• Task description
Word for word, restate the lines from the start of the data below through the line containing "part(g, 'gable_siding', M['siding'])".

* Start *

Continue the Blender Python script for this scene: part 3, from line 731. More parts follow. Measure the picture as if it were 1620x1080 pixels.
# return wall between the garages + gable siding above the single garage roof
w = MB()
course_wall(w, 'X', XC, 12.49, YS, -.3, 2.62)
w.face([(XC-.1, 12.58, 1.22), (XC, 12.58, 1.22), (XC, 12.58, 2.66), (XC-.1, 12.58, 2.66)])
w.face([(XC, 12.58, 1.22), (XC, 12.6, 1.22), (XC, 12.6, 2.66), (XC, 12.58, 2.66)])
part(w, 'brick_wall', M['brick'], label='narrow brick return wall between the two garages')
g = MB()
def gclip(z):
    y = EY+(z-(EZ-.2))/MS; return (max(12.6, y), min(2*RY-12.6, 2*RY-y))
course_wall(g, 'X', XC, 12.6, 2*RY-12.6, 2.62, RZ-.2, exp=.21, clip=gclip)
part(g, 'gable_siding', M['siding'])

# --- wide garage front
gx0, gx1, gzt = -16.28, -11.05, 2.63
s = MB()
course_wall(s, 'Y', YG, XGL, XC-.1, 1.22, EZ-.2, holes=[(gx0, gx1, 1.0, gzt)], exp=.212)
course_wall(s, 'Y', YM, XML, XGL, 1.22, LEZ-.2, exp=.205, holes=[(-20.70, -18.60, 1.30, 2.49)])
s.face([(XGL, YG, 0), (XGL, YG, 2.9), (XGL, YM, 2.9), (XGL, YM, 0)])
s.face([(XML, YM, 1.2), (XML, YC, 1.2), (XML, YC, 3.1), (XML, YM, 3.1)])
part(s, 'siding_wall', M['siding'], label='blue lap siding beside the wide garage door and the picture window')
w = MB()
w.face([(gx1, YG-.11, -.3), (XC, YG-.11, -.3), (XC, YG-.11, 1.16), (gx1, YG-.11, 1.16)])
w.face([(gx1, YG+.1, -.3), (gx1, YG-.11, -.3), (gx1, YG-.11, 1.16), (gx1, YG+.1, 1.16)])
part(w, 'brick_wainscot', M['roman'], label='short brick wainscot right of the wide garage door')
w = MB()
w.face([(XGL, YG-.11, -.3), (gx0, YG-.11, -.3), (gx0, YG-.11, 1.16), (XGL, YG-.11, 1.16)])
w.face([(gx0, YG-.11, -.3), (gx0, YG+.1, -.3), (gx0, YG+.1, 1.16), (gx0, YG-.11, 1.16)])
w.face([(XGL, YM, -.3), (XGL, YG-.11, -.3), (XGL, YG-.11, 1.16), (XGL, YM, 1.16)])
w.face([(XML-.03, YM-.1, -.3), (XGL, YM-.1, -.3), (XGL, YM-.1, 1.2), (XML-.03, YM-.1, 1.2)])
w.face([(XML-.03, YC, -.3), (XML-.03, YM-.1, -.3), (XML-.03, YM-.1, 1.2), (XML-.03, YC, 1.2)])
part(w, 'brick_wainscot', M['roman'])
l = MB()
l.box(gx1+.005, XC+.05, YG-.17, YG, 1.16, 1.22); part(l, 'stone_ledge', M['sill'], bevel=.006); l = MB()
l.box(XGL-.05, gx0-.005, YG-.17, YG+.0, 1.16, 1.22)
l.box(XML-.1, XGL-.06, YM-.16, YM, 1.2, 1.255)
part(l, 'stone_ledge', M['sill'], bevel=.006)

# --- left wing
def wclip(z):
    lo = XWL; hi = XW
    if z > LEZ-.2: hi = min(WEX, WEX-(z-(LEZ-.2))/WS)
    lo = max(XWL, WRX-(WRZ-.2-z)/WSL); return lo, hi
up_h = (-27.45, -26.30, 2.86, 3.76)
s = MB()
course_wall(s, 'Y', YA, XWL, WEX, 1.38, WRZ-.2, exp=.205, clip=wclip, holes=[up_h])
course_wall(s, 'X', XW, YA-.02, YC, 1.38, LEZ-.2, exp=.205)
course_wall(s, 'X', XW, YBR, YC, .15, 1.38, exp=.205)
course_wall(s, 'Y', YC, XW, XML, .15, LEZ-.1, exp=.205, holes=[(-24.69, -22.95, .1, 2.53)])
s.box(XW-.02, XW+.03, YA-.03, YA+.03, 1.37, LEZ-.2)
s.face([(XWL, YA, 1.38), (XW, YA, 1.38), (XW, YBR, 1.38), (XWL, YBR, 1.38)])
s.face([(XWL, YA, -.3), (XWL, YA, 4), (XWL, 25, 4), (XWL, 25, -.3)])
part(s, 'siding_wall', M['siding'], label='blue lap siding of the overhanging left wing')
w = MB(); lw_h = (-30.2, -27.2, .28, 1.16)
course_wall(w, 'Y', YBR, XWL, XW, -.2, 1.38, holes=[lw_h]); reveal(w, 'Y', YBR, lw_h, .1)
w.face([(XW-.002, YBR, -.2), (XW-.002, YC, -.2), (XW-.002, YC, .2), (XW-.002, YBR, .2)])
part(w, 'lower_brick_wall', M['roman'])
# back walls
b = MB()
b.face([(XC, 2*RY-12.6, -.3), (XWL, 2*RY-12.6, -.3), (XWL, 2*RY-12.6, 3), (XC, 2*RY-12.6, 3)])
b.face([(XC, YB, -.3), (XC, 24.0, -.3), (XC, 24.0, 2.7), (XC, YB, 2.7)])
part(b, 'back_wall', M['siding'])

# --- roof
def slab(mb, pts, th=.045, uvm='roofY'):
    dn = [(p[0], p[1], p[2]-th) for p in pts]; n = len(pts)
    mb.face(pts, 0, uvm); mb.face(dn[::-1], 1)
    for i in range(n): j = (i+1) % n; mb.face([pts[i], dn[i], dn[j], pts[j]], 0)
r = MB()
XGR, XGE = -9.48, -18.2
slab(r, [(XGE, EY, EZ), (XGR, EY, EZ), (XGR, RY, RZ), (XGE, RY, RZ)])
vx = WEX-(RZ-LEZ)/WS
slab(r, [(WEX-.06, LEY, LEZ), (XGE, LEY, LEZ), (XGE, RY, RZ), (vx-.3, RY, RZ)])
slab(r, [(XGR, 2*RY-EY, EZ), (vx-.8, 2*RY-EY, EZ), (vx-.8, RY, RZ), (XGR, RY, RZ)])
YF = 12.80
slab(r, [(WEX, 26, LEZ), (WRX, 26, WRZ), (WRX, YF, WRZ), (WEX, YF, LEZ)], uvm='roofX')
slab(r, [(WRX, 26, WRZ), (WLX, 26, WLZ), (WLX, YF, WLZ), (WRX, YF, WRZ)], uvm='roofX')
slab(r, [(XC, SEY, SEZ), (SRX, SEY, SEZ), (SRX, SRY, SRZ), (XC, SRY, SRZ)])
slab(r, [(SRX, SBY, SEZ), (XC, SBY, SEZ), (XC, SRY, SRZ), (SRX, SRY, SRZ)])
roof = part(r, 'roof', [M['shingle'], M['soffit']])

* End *

• Exercise solution
Continue the Blender Python script for this scene: part 3, from line 731. More parts follow. Measure the picture as if it were 1620x1080 pixels.
# return wall between the garages + gable siding above the single garage roof
w = MB()
course_wall(w, 'X', XC, 12.49, YS, -.3, 2.62)
w.face([(XC-.1, 12.58, 1.22), (XC, 12.58, 1.22), (XC, 12.58, 2.66), (XC-.1, 12.58, 2.66)])
w.face([(XC, 12.58, 1.22), (XC, 12.6, 1.22), (XC, 12.6, 2.66), (XC, 12.58, 2.66)])
part(w, 'brick_wall', M['brick'], label='narrow brick return wall between the two garages')
g = MB()
def gclip(z):
    y = EY+(z-(EZ-.2))/MS; return (max(12.6, y), min(2*RY-12.6, 2*RY-y))
course_wall(g, 'X', XC, 12.6, 2*RY-12.6, 2.62, RZ-.2, exp=.21, clip=gclip)
part(g, 'gable_siding', M['siding'])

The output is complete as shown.